Der Bauherr versteht dies so, dass die Bürgin nur für später auftretende Mängel und nicht für die jetzt im Rahmen der Abnahme thematisierten Mängel einstehen möchte. Da ihm zugesagt wird, dass die im Abnahmeprotokoll bezeichneten Mängel zeitnah beseitigt werden und er sich mit anderen kleineren Mängeln abfindet, nimmt der Bauherr die Bürgschaft entgegen.

Nach 2 Jahren wird die Baufirma insolvent. Nach einem weiteren Jahr tritt ein gravierender Baumangel auf, der bei Abnahme nicht erkannt worden ist. Wegen dieses Mangels und Folgeschäden wendet sich der Bauherr an die Bürgin und verlangt die Kosten zur Mangelbeseitigung und Schadensersatz.

Die Bürgin lehnt eine Zahlung ab und meint, sie müsse für den Mangel nicht einstehen, weil es bei der Abnahme der Bauleistungen Beanstandungen gegeben hätte.

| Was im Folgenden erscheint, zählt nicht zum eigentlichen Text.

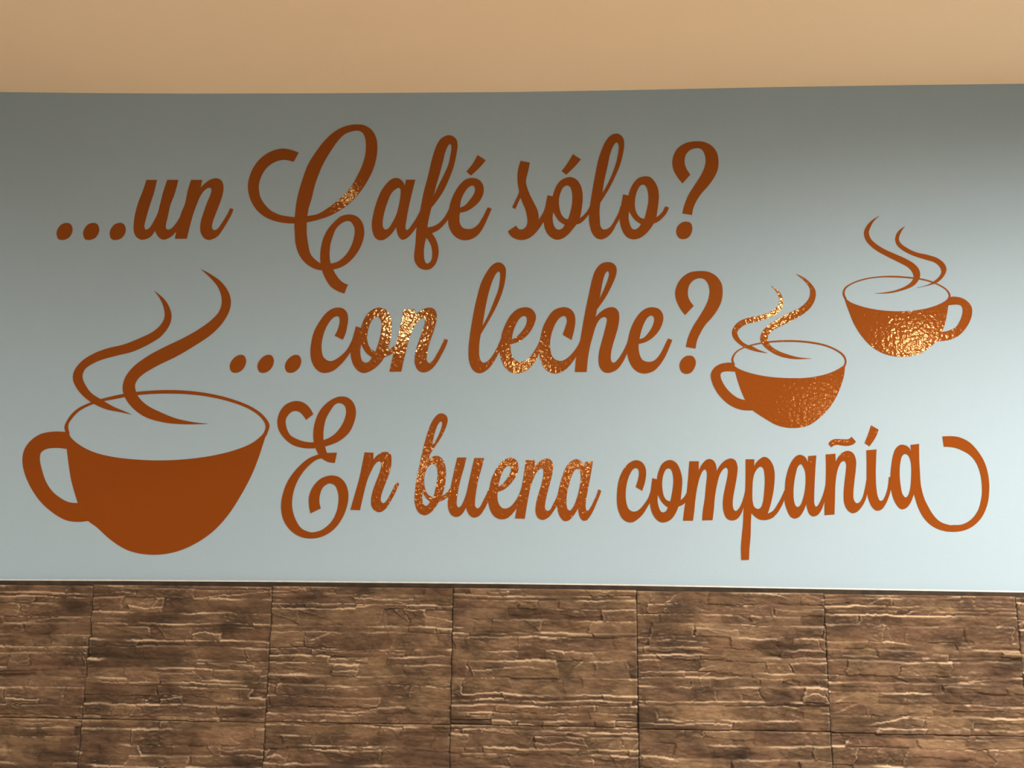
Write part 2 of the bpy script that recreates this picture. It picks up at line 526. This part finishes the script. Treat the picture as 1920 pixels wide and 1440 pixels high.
# ---- first line
w = word('dark copper word "...un" with three leading dots, at the left of the top line', 110, 448)
for dx in (0, 266, 532):
    pts = [(185,630),(225,640),(246,685),(240,730),(205,780),(150,800),(105,792),(87,745),(92,705),(130,650)]
    letter(w, 'A', ('o', ' '.join('%g,%g' % (x+dx, y) for x, y in pts)), name='dot')
letter(w, 'A', ('o', '985,200c 1090,200c 1060,330 1020,450 985,570 965,655 968,685 985,697 1015,680 1060,610 1095,540 1120,450 1150,330 1193,200c 1303,200c 1270,330 1225,450 1200,560 1180,650 1182,685 1205,697 1240,680 1290,620 1330,550 1370,450c 1400,450c 1330,712c 1285,712c 1240,760 1200,785 1150,797 1110,775 1085,740 1070,708c 1030,765 985,790 930,797 885,770 860,720 858,640 872,540 905,420 945,320'))
letter(w, 'A', ('o', '1432,200c 1543,200c 1527,278c 1570,235 1630,195 1690,184 1735,205 1755,260 1748,340 1720,430 1685,520 1655,600 1640,660 1645,690 1668,703 1700,685 1740,630 1790,550 1822,483c 1855,492c 1840,535 1800,610 1745,700 1700,760 1650,790 1605,800 1560,780 1530,735 1522,680 1530,610 1555,530 1590,430 1620,360 1635,305 1630,283 1605,278 1560,310 1520,370 1490,440 1460,520 1430,620 1388,788c 1270,788c 1290,690 1330,540 1370,440 1400,300'))

w = word('copper word "Café" with a large looped capital C, above the word "con"', 500, 448)
letter(w, 'B', ('r', '755,455/690,572 580,405/555,548 440,425/450,575 300,500/360,635 190,620/295,720 125,760/250,830 103,890/243,920 125,1030/265,1030 190,1160/320,1120 290,1260/400,1200 420,1325/520,1257 560,1357/640,1278 700,1365/705,1283 860,1350/865,1270 1050,1305/1010,1240 1200,1245/1140,1160 1380,1130/1270,1060 1530,980/1410,920 1650,800/1510,750 1730,620/1585,580 1765,430/1618,420 1755,280/1610,270 1700,170/1575,200 1600,105/1530,175 1500,93/1470,175 1360,115/1360,210 1210,190/1270,290 1080,310/1190,400 960,470/1100,545 870,620/1030,690 810,780/965,870 755,960/920,1050 725,1100/880,1180 708,1250/862,1280 700,1440/858,1440'),
       ('r', '@C 420,340/580,340 407,520/556,510 410,620/558,640 420,760/575,770 450,870/600,880 510,970/650,950 590,1040/715,1000 690,1085/770,1020 800,1090/805,1025 890,1082/850,1012 1000,1045/940,985 1110,960/1040,900 1200,840/1110,780 1255,700/1145,650 1262,590/1142,570 1230,490/1110,510 1170,430/1080,490 1080,408/1040,490 980,430/980,520 890,505/920,580 810,600/880,670 755,720/850,770 728,850/838,890 725,980/848,990 745,1090/885,1090 790,1200/940,1180 850,1290/1000,1240 930,1345/1062,1268 1020,1378/1062,1268'))
letter(w, 'D', ('o', '458,558c 440,520 410,492 370,483 330,495 280,540 230,610 185,720 155,830 140,930 148,1000 170,1055 205,1080 250,1080 300,1050 340,1010 375,955c 382,1000 400,1050 430,1078 465,1070 500,1045 540,1000 575,950c 620,900c 605,800c 575,860 530,930 490,980 472,985 465,960 475,880 495,770 520,660 560,500c 470,500c'),
       ('h', '415,590 400,577 370,590 330,630 290,720 260,820 245,910 250,960 270,980 300,970 340,910 375,840 400,750 415,660'))
letter(w, 'D', ('o', '548,1230 560,1120 572,960 605,800 640,620 680,470 720,300 755,190 800,110 850,78 885,70 930,85 960,120 967,170 955,260 930,370 890,480 830,610 770,700 715,770c 700,830 685,900 675,960c 740,945 790,915 840,860 885,780c 910,850c 875,885c 830,940 780,985 720,1015c 750,1060 775,1120 785,1190 775,1260 745,1325 700,1362 650,1368 600,1350 565,1310 550,1270'),
       ('h', '738,655c 760,560 790,460 825,330 850,230 880,165 898,155 907,190 898,260 875,360 835,450 790,540'),
       ('h', '665,1058c 695,1100 715,1150 722,1210 715,1270 690,1303 665,1305 648,1270 642,1200 650,1120'))
e = letter(w, 'D', ('o', '885,780 905,700 940,620 990,545 1050,495 1110,483 1165,495 1205,535 1220,590 1210,650 1180,705 1130,755 1060,800 990,818c 985,870 990,920 1015,960 1060,975 1110,970 1160,935 1210,860 1240,800 1258,765c 1295,780c 1270,840 1235,920 1190,1000 1140,1050 1080,1078 1020,1082 960,1060 910,1010 880,940 877,880'),
       ('h', '990,770c 1000,700 1030,630 1070,575 1110,555 1130,570 1135,605 1120,645 1080,700 1040,745'))
letter(e, 'D', ('o', '1160,262c 1238,312c 1190,370 1095,460c 1052,420c 1110,350'), name='accent')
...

Letztlich meint die Bürgin, sie müsse daher für überhaupt keine Mängelrechte einstehen.

Der Bauherr meint, eine Einstandspflicht bestehe, weil die einschränkende Klausel des Bürgschaftsformulars nur diejenigen Mängel betreffe, die bei der Abnahme erkannt wurden. In jedem Fall sei die Erklärung nach ihrem Sinn und Zweck so auszulegen. Um einen im Abnahmeprotokoll aufgelisteten Mangel gehe es jetzt aber nicht.

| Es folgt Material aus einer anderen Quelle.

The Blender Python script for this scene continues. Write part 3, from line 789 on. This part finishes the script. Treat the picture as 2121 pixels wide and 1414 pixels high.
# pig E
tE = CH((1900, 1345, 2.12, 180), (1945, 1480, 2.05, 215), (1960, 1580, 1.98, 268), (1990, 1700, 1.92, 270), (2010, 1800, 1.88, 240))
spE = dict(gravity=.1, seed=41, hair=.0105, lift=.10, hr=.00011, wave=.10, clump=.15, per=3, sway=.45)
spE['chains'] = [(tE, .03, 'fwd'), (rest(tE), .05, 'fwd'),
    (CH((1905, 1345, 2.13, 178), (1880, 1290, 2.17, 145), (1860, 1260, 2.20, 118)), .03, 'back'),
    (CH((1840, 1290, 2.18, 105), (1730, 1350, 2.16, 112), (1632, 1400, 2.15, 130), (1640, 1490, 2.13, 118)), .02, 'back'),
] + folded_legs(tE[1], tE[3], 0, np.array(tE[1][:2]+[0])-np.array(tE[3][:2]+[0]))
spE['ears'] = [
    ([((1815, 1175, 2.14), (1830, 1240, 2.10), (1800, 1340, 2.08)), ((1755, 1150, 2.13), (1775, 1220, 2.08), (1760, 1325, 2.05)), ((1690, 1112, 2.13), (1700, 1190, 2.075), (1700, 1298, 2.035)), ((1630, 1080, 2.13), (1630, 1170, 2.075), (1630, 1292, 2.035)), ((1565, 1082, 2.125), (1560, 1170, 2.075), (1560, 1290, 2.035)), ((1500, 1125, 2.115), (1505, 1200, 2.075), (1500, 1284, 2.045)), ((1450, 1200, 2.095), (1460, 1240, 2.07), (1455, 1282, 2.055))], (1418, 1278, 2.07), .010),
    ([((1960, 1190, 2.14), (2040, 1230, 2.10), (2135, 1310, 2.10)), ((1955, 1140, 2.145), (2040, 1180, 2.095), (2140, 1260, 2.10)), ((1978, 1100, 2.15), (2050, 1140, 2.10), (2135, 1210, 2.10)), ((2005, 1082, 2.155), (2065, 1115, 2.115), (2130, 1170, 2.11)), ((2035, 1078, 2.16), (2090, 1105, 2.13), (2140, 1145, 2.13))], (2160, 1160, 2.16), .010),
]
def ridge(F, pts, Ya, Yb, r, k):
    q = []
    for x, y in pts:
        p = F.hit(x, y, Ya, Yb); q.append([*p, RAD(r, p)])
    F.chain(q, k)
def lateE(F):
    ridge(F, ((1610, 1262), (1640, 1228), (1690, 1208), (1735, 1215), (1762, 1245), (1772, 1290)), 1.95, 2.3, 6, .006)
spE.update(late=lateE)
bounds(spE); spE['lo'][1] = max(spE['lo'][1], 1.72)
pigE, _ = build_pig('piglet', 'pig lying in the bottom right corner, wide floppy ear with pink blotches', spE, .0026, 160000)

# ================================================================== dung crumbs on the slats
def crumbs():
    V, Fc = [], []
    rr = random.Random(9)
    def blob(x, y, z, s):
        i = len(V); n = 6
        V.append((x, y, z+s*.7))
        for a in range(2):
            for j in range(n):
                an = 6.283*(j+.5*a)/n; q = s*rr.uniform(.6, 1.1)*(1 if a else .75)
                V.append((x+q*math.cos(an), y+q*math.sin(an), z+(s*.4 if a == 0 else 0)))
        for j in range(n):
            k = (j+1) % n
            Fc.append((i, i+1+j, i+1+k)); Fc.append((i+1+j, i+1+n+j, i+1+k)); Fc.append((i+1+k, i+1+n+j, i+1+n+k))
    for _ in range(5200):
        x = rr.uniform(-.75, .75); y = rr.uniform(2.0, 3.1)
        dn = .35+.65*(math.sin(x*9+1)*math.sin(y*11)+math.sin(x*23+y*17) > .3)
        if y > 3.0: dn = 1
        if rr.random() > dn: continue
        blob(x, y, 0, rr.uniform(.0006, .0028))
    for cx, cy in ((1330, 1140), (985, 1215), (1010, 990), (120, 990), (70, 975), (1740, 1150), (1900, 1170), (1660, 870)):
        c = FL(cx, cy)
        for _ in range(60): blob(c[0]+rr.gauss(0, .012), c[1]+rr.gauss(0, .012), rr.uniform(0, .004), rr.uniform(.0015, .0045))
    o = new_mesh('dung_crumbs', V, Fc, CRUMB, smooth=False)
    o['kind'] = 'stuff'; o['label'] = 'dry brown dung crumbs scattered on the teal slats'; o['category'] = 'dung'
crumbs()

Obwohl es allen Beteiligten klar ist, dass Abnahmen ohne Beanstandungen, also ohne Einträge im Abnahmeprotokoll, in der Praxis so gut wie nicht existieren, wäre dennoch genau dies erforderlich gewesen, um eine Einstandspflicht der Bürgin zu begründen. Eine anderslautende Auslegung der Bürgschaft auch unter Gesichtspunkten des AGB-Rechts hat nach den beiden zitierten Urteilen nicht zu erfolgen. Die nach der nicht beanstandungsfreien Abnahme ausgehändigte Bürgschaft ist daher im Ergebnis wertlos.

Hinweis:

Die Rechtsauffassungen der zitierten Entscheidungen der Oberlandesgerichte Frankfurt und Hamm sind nicht zwingend. Dies ergibt sich aus abweichenden Entscheidungen der Oberlandesgerichte Celle und Hamburg zu im Wortlaut vergleichbaren Bürgschaftsmustern. (Vgl. OLG Celle, Urteil vom 25.04.2002, Az. 14 U 189/01 und OLG Hamburg, BauR 2002, S. 645, 655) Nach diesen Entscheidungen ist die Bürgschaftserklärung dahingehend auszulegen, „dass sie nur bei vorangegangener Abnahme unbekannte Mängel betrifft.“ (OLG Celle aaO) Vor diesem Oberlandesgericht wären der Rechtsstreit daher entgegengesetzt entschieden worden.

Bei der Bauvertragsgestaltung sollte daher darauf geachtet werden, dass die Bürgschaftserklärung, die der Bauunternehmer beizubringen hat, bereits wörtlich feststeht. Beispielsweise kann ein Muster der beizubringenden Gewährleistungsbürgschaft dem Bauvertrag als Anlage beigefügt sein. In einem solchen Fall kann die Annahme einer abweichenden Formulierung zu Recht verweigert werden, ohne dass Streit über den Umfang der Verpflichtung des Bauunternehmers zur Beschaffung einer Bürgschaft entsteht.

Bei einem Austausch der Vertragserfüllungsbürgschaft gegenüber der Gewährleistungsbürgschaft ist zudem darauf zu achten, dass letztere auch tatsächlich diejenigen Ansprüche für „Restleistungen“ oder erkannte Mängel erfasst, auf die sich noch die Erfüllungsbürgschaft bezieht, bevor diese aufgegeben wird.